La corrispondenza
Se nell’ottimo La migliore offerta (2013) era il personaggio femminile incarnato da Sylvia Hoeks a risultare poco visibile a causa della sua presunta agorafobia, in questa nuova love story a firma del siciliano classe 1956 Giuseppe Tornatore è quello maschile ad essere meno concretamente presente.
Perché, con il volto del mai disprezzabile Jeremy”Inseparabili”Irons, si tratta del professore di astrofisica Ed Phoerum di cui è profondamente innamorata la studentessa universitaria Amy, alla quale concede anima e corpo la Olga Kurylenko del bondiano Quantum of solace (2008) e che impiega il proprio tempo libero facendo la controfigura per la televisione ed il cinema.
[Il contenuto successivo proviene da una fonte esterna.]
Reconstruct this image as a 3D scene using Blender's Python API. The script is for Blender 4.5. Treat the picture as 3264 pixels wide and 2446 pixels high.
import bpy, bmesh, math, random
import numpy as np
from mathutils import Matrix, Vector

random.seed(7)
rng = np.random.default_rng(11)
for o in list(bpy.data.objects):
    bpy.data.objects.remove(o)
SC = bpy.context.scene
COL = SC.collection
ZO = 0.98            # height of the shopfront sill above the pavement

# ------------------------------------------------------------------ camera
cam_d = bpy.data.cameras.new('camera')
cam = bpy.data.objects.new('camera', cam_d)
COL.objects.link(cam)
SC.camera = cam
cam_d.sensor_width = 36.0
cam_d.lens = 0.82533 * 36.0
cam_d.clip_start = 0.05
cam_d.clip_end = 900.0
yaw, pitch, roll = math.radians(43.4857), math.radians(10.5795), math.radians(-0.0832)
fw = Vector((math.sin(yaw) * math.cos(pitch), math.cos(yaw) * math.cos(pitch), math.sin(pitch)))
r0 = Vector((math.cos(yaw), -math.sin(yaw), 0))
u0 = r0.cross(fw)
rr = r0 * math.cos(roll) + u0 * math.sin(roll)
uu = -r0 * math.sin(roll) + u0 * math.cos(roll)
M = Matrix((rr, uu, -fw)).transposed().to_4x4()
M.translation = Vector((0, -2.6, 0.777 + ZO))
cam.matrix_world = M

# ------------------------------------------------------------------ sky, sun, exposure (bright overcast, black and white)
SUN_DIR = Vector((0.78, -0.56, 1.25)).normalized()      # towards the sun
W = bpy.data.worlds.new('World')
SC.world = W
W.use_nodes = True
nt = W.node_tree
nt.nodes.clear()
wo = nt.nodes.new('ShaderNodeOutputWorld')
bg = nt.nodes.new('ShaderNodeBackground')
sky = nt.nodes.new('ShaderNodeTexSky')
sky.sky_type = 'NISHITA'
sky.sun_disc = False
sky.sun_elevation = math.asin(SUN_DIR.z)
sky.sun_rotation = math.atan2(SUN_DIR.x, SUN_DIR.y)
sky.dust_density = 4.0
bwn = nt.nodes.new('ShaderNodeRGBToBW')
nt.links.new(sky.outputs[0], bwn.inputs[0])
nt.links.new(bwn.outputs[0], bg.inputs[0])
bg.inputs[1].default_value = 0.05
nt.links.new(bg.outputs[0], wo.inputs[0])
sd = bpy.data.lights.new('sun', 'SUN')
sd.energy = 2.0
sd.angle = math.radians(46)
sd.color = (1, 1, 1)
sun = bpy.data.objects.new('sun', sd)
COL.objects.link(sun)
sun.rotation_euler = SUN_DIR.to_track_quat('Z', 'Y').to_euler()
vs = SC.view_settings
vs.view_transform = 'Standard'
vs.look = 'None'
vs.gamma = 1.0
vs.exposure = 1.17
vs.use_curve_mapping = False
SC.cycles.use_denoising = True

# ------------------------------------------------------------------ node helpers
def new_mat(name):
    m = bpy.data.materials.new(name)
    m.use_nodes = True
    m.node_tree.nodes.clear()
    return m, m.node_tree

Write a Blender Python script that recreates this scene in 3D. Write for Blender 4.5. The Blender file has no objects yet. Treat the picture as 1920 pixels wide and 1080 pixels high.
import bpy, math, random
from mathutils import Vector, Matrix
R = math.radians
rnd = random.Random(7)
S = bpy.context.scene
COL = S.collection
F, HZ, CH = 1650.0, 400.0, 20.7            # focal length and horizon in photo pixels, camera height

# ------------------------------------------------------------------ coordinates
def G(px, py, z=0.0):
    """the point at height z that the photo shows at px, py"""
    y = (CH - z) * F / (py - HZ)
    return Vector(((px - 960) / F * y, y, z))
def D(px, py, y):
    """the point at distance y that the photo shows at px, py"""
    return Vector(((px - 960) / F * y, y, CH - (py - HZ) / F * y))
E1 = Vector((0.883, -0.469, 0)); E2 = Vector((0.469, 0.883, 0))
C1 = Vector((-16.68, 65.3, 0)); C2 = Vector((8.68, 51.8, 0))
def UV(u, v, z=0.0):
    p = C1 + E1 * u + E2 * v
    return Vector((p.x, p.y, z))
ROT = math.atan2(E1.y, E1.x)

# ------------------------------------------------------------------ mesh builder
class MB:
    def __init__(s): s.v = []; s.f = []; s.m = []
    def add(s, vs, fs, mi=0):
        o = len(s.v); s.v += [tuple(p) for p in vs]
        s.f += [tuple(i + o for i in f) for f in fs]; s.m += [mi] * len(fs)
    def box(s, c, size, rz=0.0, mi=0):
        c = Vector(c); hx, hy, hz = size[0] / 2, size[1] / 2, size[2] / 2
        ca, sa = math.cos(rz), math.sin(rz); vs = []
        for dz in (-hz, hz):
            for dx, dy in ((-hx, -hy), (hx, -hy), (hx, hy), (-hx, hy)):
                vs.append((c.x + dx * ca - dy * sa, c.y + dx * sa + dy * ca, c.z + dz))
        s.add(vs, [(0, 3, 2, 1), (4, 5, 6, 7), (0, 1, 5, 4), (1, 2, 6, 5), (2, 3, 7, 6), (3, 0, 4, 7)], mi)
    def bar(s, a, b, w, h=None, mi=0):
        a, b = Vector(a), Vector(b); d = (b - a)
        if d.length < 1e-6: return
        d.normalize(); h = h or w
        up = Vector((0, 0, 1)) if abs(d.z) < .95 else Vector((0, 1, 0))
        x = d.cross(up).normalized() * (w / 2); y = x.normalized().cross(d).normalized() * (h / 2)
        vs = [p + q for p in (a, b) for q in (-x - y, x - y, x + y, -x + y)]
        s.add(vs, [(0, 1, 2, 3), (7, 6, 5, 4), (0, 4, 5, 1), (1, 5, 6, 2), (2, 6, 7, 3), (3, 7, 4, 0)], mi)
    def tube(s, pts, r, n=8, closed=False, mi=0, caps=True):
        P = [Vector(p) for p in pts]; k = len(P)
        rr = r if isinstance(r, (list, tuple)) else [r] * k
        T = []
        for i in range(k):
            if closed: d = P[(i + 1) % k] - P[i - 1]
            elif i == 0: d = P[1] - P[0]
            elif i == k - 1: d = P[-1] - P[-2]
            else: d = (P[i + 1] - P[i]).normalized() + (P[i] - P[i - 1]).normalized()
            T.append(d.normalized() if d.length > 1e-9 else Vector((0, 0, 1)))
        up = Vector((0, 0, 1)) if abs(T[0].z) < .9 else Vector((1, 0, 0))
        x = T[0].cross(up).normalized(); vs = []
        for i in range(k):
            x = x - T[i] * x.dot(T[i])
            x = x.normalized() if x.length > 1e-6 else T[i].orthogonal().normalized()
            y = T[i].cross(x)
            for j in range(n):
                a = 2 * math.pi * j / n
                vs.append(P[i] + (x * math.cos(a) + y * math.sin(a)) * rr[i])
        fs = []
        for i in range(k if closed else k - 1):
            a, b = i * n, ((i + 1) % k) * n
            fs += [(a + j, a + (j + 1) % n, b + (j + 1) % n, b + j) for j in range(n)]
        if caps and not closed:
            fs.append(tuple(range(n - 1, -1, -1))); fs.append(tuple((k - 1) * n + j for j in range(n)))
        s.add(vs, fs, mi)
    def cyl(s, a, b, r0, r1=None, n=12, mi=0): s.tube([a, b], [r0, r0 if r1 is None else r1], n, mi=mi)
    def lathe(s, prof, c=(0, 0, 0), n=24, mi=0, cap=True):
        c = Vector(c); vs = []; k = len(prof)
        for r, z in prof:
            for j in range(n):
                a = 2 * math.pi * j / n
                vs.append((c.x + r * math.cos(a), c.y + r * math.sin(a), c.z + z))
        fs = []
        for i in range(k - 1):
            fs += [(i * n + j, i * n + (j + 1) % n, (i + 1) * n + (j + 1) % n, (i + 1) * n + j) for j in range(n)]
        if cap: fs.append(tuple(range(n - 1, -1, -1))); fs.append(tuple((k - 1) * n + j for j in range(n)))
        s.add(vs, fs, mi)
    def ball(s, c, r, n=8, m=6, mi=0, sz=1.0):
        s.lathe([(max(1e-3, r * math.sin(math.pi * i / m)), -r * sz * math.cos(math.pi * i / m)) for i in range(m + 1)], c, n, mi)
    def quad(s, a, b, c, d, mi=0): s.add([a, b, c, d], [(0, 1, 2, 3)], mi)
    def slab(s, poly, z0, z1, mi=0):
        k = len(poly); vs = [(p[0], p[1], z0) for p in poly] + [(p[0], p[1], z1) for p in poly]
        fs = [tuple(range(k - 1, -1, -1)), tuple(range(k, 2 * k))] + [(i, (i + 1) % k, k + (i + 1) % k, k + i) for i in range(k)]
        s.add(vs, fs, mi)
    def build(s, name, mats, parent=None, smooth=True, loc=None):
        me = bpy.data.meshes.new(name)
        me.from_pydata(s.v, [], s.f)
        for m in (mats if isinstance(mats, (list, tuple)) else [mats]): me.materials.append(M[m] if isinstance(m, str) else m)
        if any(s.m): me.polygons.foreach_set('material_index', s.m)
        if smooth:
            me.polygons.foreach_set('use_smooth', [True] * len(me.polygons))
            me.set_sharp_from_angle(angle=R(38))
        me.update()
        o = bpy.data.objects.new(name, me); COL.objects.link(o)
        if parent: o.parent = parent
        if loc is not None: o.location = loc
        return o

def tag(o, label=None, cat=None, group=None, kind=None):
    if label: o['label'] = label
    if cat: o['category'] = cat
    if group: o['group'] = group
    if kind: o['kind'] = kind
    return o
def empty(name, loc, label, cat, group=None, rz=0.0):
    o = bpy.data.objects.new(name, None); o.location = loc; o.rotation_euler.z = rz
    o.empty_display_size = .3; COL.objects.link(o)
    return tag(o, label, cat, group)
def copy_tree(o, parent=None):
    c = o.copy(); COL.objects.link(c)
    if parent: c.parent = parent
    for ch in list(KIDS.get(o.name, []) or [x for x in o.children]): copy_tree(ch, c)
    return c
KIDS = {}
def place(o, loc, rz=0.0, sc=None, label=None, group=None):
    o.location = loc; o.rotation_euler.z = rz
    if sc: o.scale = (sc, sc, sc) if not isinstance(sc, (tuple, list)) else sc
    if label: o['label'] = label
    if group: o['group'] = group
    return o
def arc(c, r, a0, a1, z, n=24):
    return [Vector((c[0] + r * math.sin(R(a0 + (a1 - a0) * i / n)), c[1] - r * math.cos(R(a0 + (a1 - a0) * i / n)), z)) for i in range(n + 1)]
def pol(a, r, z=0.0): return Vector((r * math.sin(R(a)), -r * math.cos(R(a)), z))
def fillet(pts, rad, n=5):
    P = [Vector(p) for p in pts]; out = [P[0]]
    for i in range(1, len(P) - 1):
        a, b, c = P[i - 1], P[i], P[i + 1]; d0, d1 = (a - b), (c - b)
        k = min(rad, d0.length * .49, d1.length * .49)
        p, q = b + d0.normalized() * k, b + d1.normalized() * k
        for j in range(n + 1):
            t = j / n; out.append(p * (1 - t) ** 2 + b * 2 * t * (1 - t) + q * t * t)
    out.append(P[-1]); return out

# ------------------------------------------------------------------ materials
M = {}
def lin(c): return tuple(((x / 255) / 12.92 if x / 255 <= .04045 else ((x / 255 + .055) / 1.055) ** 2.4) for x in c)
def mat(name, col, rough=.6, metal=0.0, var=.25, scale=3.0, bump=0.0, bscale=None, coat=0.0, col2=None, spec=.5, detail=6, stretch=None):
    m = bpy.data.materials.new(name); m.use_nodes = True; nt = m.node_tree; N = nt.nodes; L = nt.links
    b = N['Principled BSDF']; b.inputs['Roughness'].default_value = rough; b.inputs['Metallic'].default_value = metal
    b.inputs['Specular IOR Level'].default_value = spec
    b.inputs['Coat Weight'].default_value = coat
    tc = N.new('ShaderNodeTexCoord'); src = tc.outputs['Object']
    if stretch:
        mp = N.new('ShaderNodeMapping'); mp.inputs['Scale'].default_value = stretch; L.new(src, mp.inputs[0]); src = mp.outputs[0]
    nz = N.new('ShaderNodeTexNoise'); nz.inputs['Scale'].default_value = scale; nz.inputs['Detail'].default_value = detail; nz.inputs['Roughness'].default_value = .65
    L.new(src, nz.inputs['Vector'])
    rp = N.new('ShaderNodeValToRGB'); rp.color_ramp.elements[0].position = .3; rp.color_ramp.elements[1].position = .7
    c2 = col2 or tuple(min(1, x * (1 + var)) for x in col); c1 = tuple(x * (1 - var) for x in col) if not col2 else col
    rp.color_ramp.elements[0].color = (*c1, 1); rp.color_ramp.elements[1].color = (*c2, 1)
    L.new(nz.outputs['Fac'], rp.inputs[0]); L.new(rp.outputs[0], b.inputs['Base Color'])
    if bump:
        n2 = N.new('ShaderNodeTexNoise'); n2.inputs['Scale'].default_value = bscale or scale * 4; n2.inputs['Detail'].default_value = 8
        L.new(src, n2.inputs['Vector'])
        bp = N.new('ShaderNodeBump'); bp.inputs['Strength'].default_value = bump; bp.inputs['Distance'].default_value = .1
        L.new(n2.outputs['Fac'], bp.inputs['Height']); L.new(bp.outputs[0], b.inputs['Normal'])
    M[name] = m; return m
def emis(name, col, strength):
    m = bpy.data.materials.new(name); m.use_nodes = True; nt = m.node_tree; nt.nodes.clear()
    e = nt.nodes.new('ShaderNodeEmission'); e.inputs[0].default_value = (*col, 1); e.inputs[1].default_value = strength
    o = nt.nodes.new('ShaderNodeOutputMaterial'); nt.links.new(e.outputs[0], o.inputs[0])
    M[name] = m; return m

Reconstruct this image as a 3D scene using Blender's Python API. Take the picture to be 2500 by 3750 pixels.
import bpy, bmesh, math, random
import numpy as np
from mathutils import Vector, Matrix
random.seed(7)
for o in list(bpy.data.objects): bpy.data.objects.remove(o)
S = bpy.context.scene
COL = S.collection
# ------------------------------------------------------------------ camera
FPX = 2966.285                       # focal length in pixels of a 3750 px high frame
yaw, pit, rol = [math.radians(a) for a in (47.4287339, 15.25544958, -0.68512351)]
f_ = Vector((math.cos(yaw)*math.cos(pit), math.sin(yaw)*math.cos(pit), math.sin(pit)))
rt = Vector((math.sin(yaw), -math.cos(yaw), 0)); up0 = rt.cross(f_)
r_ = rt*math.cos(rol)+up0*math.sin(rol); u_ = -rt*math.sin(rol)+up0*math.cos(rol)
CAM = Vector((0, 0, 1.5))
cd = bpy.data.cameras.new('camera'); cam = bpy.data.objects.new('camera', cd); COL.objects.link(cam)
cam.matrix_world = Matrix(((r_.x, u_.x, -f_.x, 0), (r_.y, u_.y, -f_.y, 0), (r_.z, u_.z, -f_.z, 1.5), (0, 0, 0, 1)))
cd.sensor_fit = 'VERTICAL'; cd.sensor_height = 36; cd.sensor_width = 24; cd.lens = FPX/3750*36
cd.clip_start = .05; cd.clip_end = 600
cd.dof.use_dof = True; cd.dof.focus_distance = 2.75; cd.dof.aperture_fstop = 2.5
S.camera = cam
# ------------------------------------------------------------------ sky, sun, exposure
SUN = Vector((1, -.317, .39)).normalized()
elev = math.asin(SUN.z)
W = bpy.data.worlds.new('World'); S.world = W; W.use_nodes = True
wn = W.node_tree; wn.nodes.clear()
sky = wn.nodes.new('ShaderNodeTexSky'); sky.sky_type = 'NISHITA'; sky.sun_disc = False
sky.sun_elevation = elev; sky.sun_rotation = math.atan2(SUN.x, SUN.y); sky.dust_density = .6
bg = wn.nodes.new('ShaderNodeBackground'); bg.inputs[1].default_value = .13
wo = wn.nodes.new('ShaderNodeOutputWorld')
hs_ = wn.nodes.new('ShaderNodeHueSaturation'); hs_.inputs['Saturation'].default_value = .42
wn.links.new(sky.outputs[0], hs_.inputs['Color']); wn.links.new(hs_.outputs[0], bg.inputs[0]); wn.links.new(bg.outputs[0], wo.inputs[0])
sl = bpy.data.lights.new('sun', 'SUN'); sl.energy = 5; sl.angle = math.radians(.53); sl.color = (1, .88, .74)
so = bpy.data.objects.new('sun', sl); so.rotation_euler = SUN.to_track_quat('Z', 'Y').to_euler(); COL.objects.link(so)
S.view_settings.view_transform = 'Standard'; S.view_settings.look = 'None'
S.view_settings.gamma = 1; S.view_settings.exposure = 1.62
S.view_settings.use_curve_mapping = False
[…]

Infatti, mentre quest’ultima non manca di sfoggiare occasionalmente le doti fisiche già emerse nei diversi action movie interpretati in precedenza, è quasi del tutto attraverso sms e conversazioni su internet che intrattiene il suo rapporto con l’insegnante che, improvvisamente, svanisce nel nulla.
E, man mano che l’uomo continua ad inviare messaggi in ogni istante della giornata, è tirando in ballo anche un parallelismo con la vita delle stelle – visibili a noi dopo miliardi di anni che non esistono più – che l’autore di Nuovo cinema Paradiso (1988) immerge la protagonista in un’indagine volta a fare da filo conduttore a quello che, in fin dei conti, altro non vuole essere che un racconto da schermo relativo alla forza dell’amore che non conosce ostacoli di nessuna natura.
Racconto da schermo che, se in un primo momento può lasciar avvertire una certa influenza da parte di P.S. I love you (2007) di Richard LaGravenese, dall’altro si presenta quasi in qualità di moderna rilettura di Codice privato (1988) di Francesco Maselli; mentre appare evidente che l’esile script – a firma dello stesso regista – tenda a poggiare in maniera principale sugli attori.
Attori comprendenti, inoltre, il Paolo Calabresi di Smetto quando voglio (2014) nei panni di un inquietante barcaiolo coinvolto nella fase del lungometraggio ambientata su un’isola caratterizzata da una avvolgente, affascinante atmosfera non distante da quelle alla base di determinati film horror inglesi degli anni Sessanta e dei testi di Howard Phillips Lovecraft.
Del resto, insieme all’ossessivo tema al piano fornito dalla bella colonna sonora di Ennio Morricone, è l’ottima fotografia di Fabio Zamarion ad impreziosire qui l’eleganza registica tipicamente tornatoriana, capace di conferire un taglio internazionale a quello che poteva rivelarsi facilmente accostabile a un qualsiasi thriller televisivo di produzione tedesca.
Pur dovendo fare i conti con l’eccesso di lentezza narrativa che rischia non poco di far risultare tirato per le lunghe il tutto... fino al neanche troppo inaspettato colpo di scena conclusivo.